**WHAT IS ASKED**: Quote the whole listing verbatim.

>> Start INFORMATION SUPPLIED

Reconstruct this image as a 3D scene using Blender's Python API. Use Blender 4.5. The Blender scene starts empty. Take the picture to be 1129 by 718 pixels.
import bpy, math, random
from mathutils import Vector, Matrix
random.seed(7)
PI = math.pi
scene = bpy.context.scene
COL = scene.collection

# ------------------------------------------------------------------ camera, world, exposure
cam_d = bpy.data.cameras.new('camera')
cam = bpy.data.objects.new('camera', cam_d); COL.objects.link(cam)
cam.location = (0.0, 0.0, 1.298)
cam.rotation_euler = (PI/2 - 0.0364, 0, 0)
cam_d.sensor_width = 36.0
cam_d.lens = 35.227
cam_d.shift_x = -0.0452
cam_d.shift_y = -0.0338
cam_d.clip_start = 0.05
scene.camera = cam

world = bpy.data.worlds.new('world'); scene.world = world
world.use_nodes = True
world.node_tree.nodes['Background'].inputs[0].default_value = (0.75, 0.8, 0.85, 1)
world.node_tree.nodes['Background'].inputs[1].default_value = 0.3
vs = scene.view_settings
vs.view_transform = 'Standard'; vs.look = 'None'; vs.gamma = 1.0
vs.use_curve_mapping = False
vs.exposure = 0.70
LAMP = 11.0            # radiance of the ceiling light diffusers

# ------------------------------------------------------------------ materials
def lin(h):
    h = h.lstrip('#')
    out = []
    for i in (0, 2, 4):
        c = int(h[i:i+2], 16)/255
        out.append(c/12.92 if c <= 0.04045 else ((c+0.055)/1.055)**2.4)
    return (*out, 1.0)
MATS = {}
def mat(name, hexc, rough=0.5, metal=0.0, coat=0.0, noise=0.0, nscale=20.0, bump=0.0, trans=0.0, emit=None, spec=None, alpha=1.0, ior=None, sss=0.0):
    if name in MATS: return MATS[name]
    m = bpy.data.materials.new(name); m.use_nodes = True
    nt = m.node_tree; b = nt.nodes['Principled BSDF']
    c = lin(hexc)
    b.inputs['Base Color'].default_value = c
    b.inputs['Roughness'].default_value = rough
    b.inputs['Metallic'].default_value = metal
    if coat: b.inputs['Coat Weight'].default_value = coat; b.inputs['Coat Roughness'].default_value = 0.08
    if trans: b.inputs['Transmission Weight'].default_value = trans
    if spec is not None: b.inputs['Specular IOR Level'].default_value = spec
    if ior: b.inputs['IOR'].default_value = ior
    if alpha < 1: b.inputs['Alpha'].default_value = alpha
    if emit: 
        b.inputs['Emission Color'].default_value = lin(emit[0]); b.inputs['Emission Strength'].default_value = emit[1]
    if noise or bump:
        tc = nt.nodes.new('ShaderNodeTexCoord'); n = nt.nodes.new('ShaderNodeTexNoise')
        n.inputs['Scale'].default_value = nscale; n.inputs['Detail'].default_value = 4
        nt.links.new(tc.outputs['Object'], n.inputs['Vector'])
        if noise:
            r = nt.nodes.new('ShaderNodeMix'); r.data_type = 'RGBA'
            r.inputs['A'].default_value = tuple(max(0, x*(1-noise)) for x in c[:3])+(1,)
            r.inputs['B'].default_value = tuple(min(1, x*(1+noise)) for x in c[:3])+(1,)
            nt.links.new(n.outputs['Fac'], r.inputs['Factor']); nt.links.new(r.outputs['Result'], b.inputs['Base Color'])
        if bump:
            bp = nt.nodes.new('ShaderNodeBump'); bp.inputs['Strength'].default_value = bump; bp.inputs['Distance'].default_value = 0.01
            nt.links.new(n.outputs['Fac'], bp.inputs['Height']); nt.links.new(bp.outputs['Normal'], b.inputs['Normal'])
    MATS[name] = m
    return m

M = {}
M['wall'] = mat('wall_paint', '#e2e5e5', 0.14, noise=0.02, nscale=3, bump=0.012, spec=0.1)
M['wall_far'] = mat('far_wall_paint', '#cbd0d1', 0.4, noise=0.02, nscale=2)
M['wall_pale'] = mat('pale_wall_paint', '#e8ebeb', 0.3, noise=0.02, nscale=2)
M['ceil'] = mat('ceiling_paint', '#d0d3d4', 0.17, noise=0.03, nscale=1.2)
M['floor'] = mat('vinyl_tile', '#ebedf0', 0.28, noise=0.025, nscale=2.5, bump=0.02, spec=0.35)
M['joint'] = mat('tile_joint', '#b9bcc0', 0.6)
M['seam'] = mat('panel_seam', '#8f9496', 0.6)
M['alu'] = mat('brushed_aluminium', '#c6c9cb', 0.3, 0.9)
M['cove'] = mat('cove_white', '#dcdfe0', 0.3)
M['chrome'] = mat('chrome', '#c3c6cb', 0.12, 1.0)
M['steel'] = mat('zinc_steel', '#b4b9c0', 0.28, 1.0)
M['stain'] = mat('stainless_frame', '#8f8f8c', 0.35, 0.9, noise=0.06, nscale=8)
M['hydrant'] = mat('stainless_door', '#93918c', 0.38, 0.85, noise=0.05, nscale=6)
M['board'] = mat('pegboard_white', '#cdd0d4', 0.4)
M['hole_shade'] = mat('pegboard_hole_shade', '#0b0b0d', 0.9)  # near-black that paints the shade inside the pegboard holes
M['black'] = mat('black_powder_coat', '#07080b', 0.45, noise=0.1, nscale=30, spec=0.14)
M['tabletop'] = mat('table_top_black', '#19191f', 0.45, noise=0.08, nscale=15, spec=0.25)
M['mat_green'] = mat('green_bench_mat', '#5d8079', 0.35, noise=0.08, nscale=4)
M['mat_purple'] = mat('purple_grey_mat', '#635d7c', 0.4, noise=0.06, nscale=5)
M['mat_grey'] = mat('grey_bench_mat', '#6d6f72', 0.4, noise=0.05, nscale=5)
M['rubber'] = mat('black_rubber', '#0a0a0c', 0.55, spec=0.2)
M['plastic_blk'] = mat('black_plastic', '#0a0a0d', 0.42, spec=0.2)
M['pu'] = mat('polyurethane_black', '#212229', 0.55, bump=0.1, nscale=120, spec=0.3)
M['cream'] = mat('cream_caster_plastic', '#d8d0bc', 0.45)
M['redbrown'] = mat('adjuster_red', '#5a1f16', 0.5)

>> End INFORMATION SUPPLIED

**TASK ANSWER**:
Reconstruct this image as a 3D scene using Blender's Python API. Use Blender 4.5. The Blender scene starts empty. Take the picture to be 1129 by 718 pixels.
import bpy, math, random
from mathutils import Vector, Matrix
random.seed(7)
PI = math.pi
scene = bpy.context.scene
COL = scene.collection

# ------------------------------------------------------------------ camera, world, exposure
cam_d = bpy.data.cameras.new('camera')
cam = bpy.data.objects.new('camera', cam_d); COL.objects.link(cam)
cam.location = (0.0, 0.0, 1.298)
cam.rotation_euler = (PI/2 - 0.0364, 0, 0)
cam_d.sensor_width = 36.0
cam_d.lens = 35.227
cam_d.shift_x = -0.0452
cam_d.shift_y = -0.0338
cam_d.clip_start = 0.05
scene.camera = cam

world = bpy.data.worlds.new('world'); scene.world = world
world.use_nodes = True
world.node_tree.nodes['Background'].inputs[0].default_value = (0.75, 0.8, 0.85, 1)
world.node_tree.nodes['Background'].inputs[1].default_value = 0.3
vs = scene.view_settings
vs.view_transform = 'Standard'; vs.look = 'None'; vs.gamma = 1.0
vs.use_curve_mapping = False
vs.exposure = 0.70
LAMP = 11.0            # radiance of the ceiling light diffusers

# ------------------------------------------------------------------ materials
def lin(h):
    h = h.lstrip('#')
    out = []
    for i in (0, 2, 4):
        c = int(h[i:i+2], 16)/255
        out.append(c/12.92 if c <= 0.04045 else ((c+0.055)/1.055)**2.4)
    return (*out, 1.0)
MATS = {}
def mat(name, hexc, rough=0.5, metal=0.0, coat=0.0, noise=0.0, nscale=20.0, bump=0.0, trans=0.0, emit=None, spec=None, alpha=1.0, ior=None, sss=0.0):
    if name in MATS: return MATS[name]
    m = bpy.data.materials.new(name); m.use_nodes = True
    nt = m.node_tree; b = nt.nodes['Principled BSDF']
    c = lin(hexc)
    b.inputs['Base Color'].default_value = c
    b.inputs['Roughness'].default_value = rough
    b.inputs['Metallic'].default_value = metal
    if coat: b.inputs['Coat Weight'].default_value = coat; b.inputs['Coat Roughness'].default_value = 0.08
    if trans: b.inputs['Transmission Weight'].default_value = trans
    if spec is not None: b.inputs['Specular IOR Level'].default_value = spec
    if ior: b.inputs['IOR'].default_value = ior
    if alpha < 1: b.inputs['Alpha'].default_value = alpha
    if emit: 
        b.inputs['Emission Color'].default_value = lin(emit[0]); b.inputs['Emission Strength'].default_value = emit[1]
    if noise or bump:
        tc = nt.nodes.new('ShaderNodeTexCoord'); n = nt.nodes.new('ShaderNodeTexNoise')
        n.inputs['Scale'].default_value = nscale; n.inputs['Detail'].default_value = 4
        nt.links.new(tc.outputs['Object'], n.inputs['Vector'])
        if noise:
            r = nt.nodes.new('ShaderNodeMix'); r.data_type = 'RGBA'
            r.inputs['A'].default_value = tuple(max(0, x*(1-noise)) for x in c[:3])+(1,)
            r.inputs['B'].default_value = tuple(min(1, x*(1+noise)) for x in c[:3])+(1,)
            nt.links.new(n.outputs['Fac'], r.inputs['Factor']); nt.links.new(r.outputs['Result'], b.inputs['Base Color'])
        if bump:
            bp = nt.nodes.new('ShaderNodeBump'); bp.inputs['Strength'].default_value = bump; bp.inputs['Distance'].default_value = 0.01
            nt.links.new(n.outputs['Fac'], bp.inputs['Height']); nt.links.new(bp.outputs['Normal'], b.inputs['Normal'])
    MATS[name] = m
    return m

M = {}
M['wall'] = mat('wall_paint', '#e2e5e5', 0.14, noise=0.02, nscale=3, bump=0.012, spec=0.1)
M['wall_far'] = mat('far_wall_paint', '#cbd0d1', 0.4, noise=0.02, nscale=2)
M['wall_pale'] = mat('pale_wall_paint', '#e8ebeb', 0.3, noise=0.02, nscale=2)
M['ceil'] = mat('ceiling_paint', '#d0d3d4', 0.17, noise=0.03, nscale=1.2)
M['floor'] = mat('vinyl_tile', '#ebedf0', 0.28, noise=0.025, nscale=2.5, bump=0.02, spec=0.35)
M['joint'] = mat('tile_joint', '#b9bcc0', 0.6)
M['seam'] = mat('panel_seam', '#8f9496', 0.6)
M['alu'] = mat('brushed_aluminium', '#c6c9cb', 0.3, 0.9)
M['cove'] = mat('cove_white', '#dcdfe0', 0.3)
M['chrome'] = mat('chrome', '#c3c6cb', 0.12, 1.0)
M['steel'] = mat('zinc_steel', '#b4b9c0', 0.28, 1.0)
M['stain'] = mat('stainless_frame', '#8f8f8c', 0.35, 0.9, noise=0.06, nscale=8)
M['hydrant'] = mat('stainless_door', '#93918c', 0.38, 0.85, noise=0.05, nscale=6)
M['board'] = mat('pegboard_white', '#cdd0d4', 0.4)
M['hole_shade'] = mat('pegboard_hole_shade', '#0b0b0d', 0.9)  # near-black that paints the shade inside the pegboard holes
M['black'] = mat('black_powder_coat', '#07080b', 0.45, noise=0.1, nscale=30, spec=0.14)
M['tabletop'] = mat('table_top_black', '#19191f', 0.45, noise=0.08, nscale=15, spec=0.25)
M['mat_green'] = mat('green_bench_mat', '#5d8079', 0.35, noise=0.08, nscale=4)
M['mat_purple'] = mat('purple_grey_mat', '#635d7c', 0.4, noise=0.06, nscale=5)
M['mat_grey'] = mat('grey_bench_mat', '#6d6f72', 0.4, noise=0.05, nscale=5)
M['rubber'] = mat('black_rubber', '#0a0a0c', 0.55, spec=0.2)
M['plastic_blk'] = mat('black_plastic', '#0a0a0d', 0.42, spec=0.2)
M['pu'] = mat('polyurethane_black', '#212229', 0.55, bump=0.1, nscale=120, spec=0.3)
M['cream'] = mat('cream_caster_plastic', '#d8d0bc', 0.45)
M['redbrown'] = mat('adjuster_red', '#5a1f16', 0.5)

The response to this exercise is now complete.